Quantum Annealers Probe Antiferromagnetic Hysteresis, Demonstrating Magnetic Memory Via Fluctuations

Antiferromagnets, materials with potentially revolutionary applications in data storage, traditionally lack the clear magnetic memory exhibited by their ferromagnetic counterparts, presenting a significant challenge for technological development. Now, Elijah Pelofske, Pratik Sathe, and Cristiano Nisoli, all from Los Alamos National Laboratory, along with Frank Barrows, demonstrate a method for observing and controlling magnetic hysteresis, a key characteristic of magnetic memory, within these complex materials. The team implements a novel sampling-based protocol on programmable quantum annealers, effectively creating a system where they can both induce and measure full reversal of the antiferromagnetic state, revealing emergent magnetic domains driven by internal fluctuations. This achievement represents a crucial step towards harnessing the potential of antiferromagnets for future data storage technologies, offering a pathway to create faster, more energy-efficient devices.

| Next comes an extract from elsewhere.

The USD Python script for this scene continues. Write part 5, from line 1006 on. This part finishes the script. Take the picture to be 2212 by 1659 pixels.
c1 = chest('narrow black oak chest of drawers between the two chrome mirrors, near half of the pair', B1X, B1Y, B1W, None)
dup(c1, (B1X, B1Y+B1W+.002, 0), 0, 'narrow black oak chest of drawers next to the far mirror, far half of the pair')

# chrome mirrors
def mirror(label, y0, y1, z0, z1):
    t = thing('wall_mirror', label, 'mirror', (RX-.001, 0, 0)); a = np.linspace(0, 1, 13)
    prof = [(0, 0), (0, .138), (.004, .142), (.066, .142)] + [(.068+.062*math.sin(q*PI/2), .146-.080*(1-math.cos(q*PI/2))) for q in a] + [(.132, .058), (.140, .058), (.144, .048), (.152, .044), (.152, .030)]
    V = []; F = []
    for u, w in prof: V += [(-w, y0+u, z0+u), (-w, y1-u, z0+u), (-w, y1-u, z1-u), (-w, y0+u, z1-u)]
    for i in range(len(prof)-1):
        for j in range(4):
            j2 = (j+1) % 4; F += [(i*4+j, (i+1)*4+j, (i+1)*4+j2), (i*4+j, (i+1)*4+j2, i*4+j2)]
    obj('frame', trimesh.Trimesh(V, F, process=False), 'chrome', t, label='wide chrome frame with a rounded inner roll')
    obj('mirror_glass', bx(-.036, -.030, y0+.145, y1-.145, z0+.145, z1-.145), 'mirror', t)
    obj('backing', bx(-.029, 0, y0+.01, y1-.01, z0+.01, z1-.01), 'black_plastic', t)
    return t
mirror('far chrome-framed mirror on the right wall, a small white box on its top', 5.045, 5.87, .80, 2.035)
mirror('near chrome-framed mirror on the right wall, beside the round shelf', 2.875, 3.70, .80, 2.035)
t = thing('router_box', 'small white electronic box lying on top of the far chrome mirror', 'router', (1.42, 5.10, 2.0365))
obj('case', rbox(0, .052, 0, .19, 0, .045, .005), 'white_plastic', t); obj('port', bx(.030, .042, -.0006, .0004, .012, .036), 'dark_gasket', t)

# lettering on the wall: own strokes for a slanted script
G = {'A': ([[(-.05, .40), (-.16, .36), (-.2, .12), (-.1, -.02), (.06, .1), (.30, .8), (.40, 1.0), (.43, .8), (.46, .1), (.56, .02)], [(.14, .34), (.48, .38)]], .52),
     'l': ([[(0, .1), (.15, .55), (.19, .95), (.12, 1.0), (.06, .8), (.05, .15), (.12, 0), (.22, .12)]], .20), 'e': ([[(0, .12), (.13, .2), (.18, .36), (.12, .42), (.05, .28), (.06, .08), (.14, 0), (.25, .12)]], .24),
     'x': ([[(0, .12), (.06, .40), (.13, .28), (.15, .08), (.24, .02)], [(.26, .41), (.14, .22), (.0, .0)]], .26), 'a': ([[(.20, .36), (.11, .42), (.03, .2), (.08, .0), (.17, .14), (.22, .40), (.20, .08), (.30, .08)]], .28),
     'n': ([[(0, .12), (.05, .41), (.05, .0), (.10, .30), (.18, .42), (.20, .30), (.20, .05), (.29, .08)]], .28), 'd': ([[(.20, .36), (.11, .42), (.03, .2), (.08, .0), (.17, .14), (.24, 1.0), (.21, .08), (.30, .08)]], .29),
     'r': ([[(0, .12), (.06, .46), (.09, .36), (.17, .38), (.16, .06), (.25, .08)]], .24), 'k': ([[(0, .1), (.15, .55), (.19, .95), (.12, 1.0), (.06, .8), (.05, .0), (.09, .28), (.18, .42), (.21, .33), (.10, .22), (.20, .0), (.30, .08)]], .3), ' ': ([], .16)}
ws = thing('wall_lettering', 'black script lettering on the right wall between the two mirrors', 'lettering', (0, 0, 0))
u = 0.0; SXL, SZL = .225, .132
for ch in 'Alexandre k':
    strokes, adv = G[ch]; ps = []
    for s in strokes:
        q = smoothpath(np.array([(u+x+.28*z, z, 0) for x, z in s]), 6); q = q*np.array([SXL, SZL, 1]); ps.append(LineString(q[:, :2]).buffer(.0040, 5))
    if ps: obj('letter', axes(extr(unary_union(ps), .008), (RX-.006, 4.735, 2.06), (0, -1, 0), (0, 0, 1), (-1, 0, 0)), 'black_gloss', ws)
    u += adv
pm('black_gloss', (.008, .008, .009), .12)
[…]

Experiments demonstrate full saturation and reversal of the hysteresis curve, alongside the emergence of magnetic domains driven by fluctuations, confirming the magnetic memory effect within these materials. The team programmed antiferromagnetic models using programmable processors, and addressed inherent noise through a calibration technique that refined the system’s settings for improved stability and measurement accuracy.

D-Wave System Architecture and Quantum Annealing

A comprehensive body of research focuses on quantum annealing, particularly utilizing D-Wave systems. This work covers the fundamental principles of quantum annealing and details the architecture of D-Wave processors. Investigations explore improvements in qubit connectivity and processor design, alongside performance evaluations on diverse problems spanning optimization, machine learning, and materials science. Researchers also concentrate on techniques for embedding complex problems onto the D-Wave hardware and mitigating the limitations of its connectivity. Further studies focus on calibrating and refining D-Wave processors to enhance accuracy and reliability.

Scientists actively investigate sources of noise and develop methods to reduce their impact on performance. Theoretical work explores the foundations of quantum annealing and its relationship to other quantum algorithms and classical optimization techniques. This research extends to applications in various fields, including optimization, machine learning, materials science, and finance. Investigations also explore the use of quantum annealing to study critical phenomena and phase transitions in physical systems. Software tools and programming frameworks for controlling D-Wave processors are also a key area of research, alongside data analysis techniques. Key themes include scaling connectivity, noise mitigation, rigorous benchmarking, application development, and hybrid approaches combining quantum and classical computation.

Antiferromagnet Hysteresis Observed with Analog Processors

Scientists successfully implemented a sampling-based magnetic hysteresis protocol to investigate magnetic memory in antiferromagnets using programmable analog processors. Experiments revealed full saturation and reversal of the hysteresis curve, alongside the emergence of magnetic domains driven by fluctuations, demonstrating the magnetic memory effect within these materials. The team programmed antiferromagnetic models using programmable processors, and addressed noise through a calibration technique that refined the system’s settings for improved stability and measurement accuracy. Data was collected with and without calibration, allowing for a direct comparison of results.

The primary observable measured was the average longitudinal magnetization, calculated from all spins and averaged over many samples to reduce statistical errors. Researchers also extracted the magnetic structure factor, reconstructing it from individual spins and accelerating calculations with specialized software libraries. For two-dimensional models, the Néel order parameter, quantifying long-range antiferromagnetic ordering, revealed a staggered checkerboard pattern. In one-dimensional models, the density of domain walls, boundaries between magnetic regions, was examined, showing a minimum of one domain wall in the ground state configuration.

Antiferromagnet Hysteresis Simulated on Quantum Computer

Researchers have, for the first time, demonstrated large-scale simulations of magnetic hysteresis using quantum computers, successfully modelling the behaviour of antiferromagnets. These simulations reveal that full polarization of antiferromagnets can be achieved with appropriately tuned control parameters, and subsequent reversal closely resembles classical hysteresis observed in disordered magnetic systems. Measurements establish robust dynamical hysteresis in programmable antiferromagnets across different geometries, including one-dimensional rings and two-dimensional samples. The team observed that the shape of the hysteresis loop is determined by a limited number of factors, namely the geometry and coordination of the system, the specific sweep protocol employed, and the strength of the applied fields.

In one-dimensional ring structures, a pre-existing domain wall facilitates reproducible, step-like reversal under a transverse field, while in two-dimensional samples, boundary effects and droplet growth align with the observed evolution of the spin-structure factor. The researchers also demonstrated that calibration of the quantum hardware improves the quality of the simulations, yielding smoother magnetization curves. The authors acknowledge that the hardware’s structure tends to suppress ferromagnetic ordering, resulting in weak hysteresis loops, and plan to explore a wider range of geometries and coordination numbers to further refine the understanding of antiferromagnetic behaviour and optimise the control of magnetic properties in these systems.